Other organizations engaged in more direct advocacy, such as the New Jersey-based Americans for Human Rights in Ukraine (AHRU), led by Ihor Olshaniwsky, and later his wife, Bozhena, and Walter Bodnar. With meager resources, they assembled a group of activists from across the U.S. who would quickly mobilize to advocate on behalf of a specific issue. They paid considerable attention to the Ukrainian Helsinki Group and to other political prisoners, which resonated well in a Congress that was broadly sympathetic to Ukraine’s fight for freedom. As a staffer at the Commission on Security and Cooperation in Europe (Helsinki Commission), which focused on Soviet human rights violations, I could always count on AHRU and their informal network of activists for timely and effective support for our commission initiatives on Ukraine – whether it be getting Members of Congress to co-sponsor our resolutions regarding Ukraine or to sign on to our letters on behalf of individual Ukrainian prisoners of conscience. One of AHRU’s and Mr. Olshaniwsky’s most notable contributions was the establishment of the U.S. Commission on the Ukraine Famine at a time when the Holodomor was still an unknown. Without Ihor, who left us all too soon in 1986 at the age of 57, I do not believe this ground-breaking commission would have been created.

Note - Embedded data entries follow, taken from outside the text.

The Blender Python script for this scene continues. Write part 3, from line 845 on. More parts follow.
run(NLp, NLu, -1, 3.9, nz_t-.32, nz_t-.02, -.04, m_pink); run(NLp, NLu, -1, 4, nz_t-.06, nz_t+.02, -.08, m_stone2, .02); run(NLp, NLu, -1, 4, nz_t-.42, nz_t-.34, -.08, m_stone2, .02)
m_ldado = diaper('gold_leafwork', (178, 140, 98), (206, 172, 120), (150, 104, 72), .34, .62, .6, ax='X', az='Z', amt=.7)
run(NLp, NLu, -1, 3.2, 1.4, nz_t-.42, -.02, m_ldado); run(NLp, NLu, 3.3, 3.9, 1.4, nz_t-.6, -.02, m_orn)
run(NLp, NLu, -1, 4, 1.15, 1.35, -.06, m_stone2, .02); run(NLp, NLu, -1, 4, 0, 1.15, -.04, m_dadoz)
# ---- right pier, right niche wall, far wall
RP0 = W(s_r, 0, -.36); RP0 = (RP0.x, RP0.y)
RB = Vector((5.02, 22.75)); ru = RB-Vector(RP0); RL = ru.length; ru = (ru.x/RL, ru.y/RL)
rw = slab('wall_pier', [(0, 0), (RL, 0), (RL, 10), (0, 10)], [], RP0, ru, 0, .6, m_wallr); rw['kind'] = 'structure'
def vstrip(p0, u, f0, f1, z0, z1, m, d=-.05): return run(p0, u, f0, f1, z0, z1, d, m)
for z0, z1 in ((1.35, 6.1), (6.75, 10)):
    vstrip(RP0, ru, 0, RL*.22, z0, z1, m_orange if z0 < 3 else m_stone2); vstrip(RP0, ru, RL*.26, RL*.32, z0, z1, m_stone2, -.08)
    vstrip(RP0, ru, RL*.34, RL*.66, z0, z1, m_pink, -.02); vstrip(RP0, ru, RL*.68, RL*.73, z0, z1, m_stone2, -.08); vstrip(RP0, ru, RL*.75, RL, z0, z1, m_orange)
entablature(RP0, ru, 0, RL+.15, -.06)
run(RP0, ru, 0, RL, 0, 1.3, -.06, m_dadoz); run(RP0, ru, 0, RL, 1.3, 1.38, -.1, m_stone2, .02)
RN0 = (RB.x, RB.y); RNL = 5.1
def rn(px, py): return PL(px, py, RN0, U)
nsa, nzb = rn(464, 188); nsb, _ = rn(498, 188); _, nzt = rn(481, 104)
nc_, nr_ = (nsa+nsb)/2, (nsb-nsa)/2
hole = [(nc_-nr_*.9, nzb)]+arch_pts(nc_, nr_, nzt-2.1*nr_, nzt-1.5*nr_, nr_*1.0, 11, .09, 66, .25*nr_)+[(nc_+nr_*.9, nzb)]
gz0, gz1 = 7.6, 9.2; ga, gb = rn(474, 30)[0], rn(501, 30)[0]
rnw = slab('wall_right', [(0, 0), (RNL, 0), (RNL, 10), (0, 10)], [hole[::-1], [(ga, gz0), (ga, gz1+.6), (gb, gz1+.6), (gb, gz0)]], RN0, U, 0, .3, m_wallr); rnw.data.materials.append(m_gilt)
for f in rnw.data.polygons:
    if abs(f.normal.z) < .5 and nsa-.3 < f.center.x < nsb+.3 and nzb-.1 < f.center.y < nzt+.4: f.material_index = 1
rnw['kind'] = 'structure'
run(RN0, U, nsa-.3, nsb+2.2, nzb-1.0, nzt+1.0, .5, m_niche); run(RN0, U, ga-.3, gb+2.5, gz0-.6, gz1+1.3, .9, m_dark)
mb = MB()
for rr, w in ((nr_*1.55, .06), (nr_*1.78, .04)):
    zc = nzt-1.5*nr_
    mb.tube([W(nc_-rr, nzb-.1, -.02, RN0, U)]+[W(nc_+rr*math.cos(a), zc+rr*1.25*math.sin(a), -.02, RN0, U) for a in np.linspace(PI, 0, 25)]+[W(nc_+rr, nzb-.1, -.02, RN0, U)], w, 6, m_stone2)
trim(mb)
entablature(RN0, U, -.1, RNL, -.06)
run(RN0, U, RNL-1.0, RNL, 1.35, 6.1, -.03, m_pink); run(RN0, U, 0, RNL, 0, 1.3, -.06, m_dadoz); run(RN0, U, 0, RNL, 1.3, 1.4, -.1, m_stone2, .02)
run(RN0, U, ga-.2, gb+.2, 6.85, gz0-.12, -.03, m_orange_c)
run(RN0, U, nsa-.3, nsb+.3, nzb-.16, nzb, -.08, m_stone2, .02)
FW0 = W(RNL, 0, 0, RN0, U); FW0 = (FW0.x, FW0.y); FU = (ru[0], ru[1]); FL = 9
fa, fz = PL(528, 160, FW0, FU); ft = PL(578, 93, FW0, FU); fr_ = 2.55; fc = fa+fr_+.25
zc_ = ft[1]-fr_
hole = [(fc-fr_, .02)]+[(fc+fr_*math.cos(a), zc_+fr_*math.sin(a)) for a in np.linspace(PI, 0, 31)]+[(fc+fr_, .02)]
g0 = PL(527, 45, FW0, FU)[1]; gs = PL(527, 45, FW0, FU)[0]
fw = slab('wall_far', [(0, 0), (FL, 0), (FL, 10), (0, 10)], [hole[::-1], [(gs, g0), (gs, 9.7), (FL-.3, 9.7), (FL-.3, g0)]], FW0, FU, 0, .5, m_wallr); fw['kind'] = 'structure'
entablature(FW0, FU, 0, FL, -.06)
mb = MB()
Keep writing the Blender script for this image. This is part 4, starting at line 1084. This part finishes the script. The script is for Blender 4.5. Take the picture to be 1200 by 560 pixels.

I will mention two other groups whose membership consisted of almost exclusively women. (Sorry guys, even growing up in the Cleveland area in the 1960s and ’70s, it often seemed that Ukrainian women were more active than men, with all due respect to all of the dynamic male Ukrainian Americans). During the 1980s, there was the Philadelphia based Human Rights Committee. Led by Ulana Mazurkevich, this team of dedicated Ukrainian women would often come into D.C. to advocate on the Hill, organizing events and, importantly, getting to know influential members of Congress, including some of my bosses at the Helsinki Commission. These personal connections, at times, proved to be helpful to me in my own Ukraine-related work at the commission. Another informal group was the D.C.-based Ukrainian American Community Network (UACN), led by Larissa Fontana, which, often working with AHRU, informed the community on how to support repressed Ukrainian political prisoners and other issues of importance to the community.

These organizations, as well as others active at the time, were composed of committed and passionate volunteers. It is incredibly difficult to sustain volunteer organizations for a long period of time. Some no longer exist, while others do, but not in the form they did during that time. Even though they were not part of the formal organized community structures, their contributions to the Ukrainian cause were invaluable. They should not be forgotten. In a future column, I plan to note some of the other organizations or groups that played an important role during these historic times.